Toutefois, depuis mi-juillet, en raison d’une production éolienne hebdomadaire globalement plus faible, la production de combustibles fossiles a été 20% supérieure à la production renouvelable. En août, avec la reprise soutenue de la croissance, la demande d’électricité des pays de l’UE se rapproche des niveaux de 2019.

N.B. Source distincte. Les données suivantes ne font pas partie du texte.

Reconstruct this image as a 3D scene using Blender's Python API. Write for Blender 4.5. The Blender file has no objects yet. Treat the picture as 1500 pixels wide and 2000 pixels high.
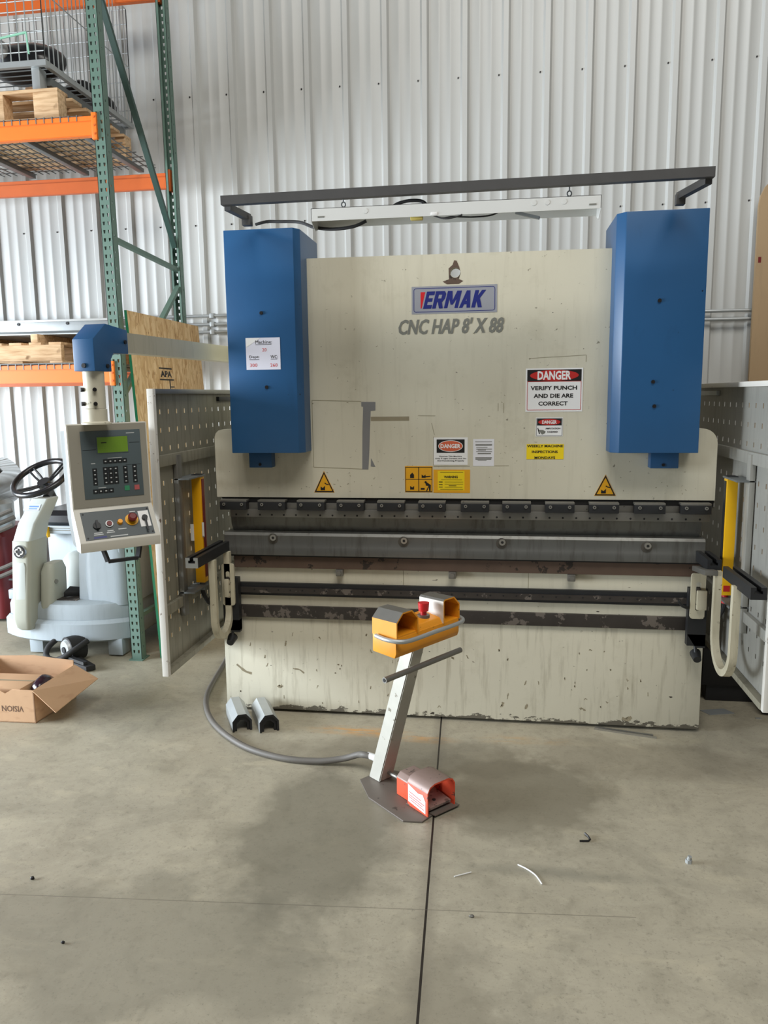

Les producteurs d’électricité à l’ère des énergies renouvelables
En 2019, la capacité de production d’énergie renouvelable des entreprises du panel a augmenté de 24% par rapport à 2018. Cela s’explique principalement par le renforcement de leurs capacités photovoltaïques et éoliennes. Les énergies renouvelables représentent 20 % de la capacité de production d’électricité (15% en 2018) sur le panel. En 2019, le parc des EnR a atteint une capacité de production de 112 GW. Tandis que la part de la capacité de production thermique a baissé de 4% (42% en 2018), soit une diminution de 20 GW. En Europe, pour compenser la perte énergétique due au décommissionnement des usines à charbon, près de la moitié de la capacité perdue a été remplacée par des parcs éoliens et solaires. L’autre portion a été substituée par le gaz, en raison de sa compétitivité économique par rapport au charbon. « La capacité de production nucléaire va fortement baisser dans les prochaines années. L’Allemagne (8,1 GW encore en service) prévoit notamment d’arrêter trois tranches nucléaires en 2021 et de sortir définitivement du nucléaire en 2022. En France, la centrale de Fessenheim a fermé en juin 2020. La baisse de capacité énergétique du charbon va se poursuivre. Le projet de loi allemand sur la sortie du charbon au plus tard en 2038 a été adopté en début d’année. Les premières fermetures auront lieu en 2020. Renforcée par la baisse de rentabilité des centrales fossiles, la croissance des énergies renouvelables ne s’arrêtera pas », ajoute Imad Boukrit Consultant Energie pour Colombus Consulting.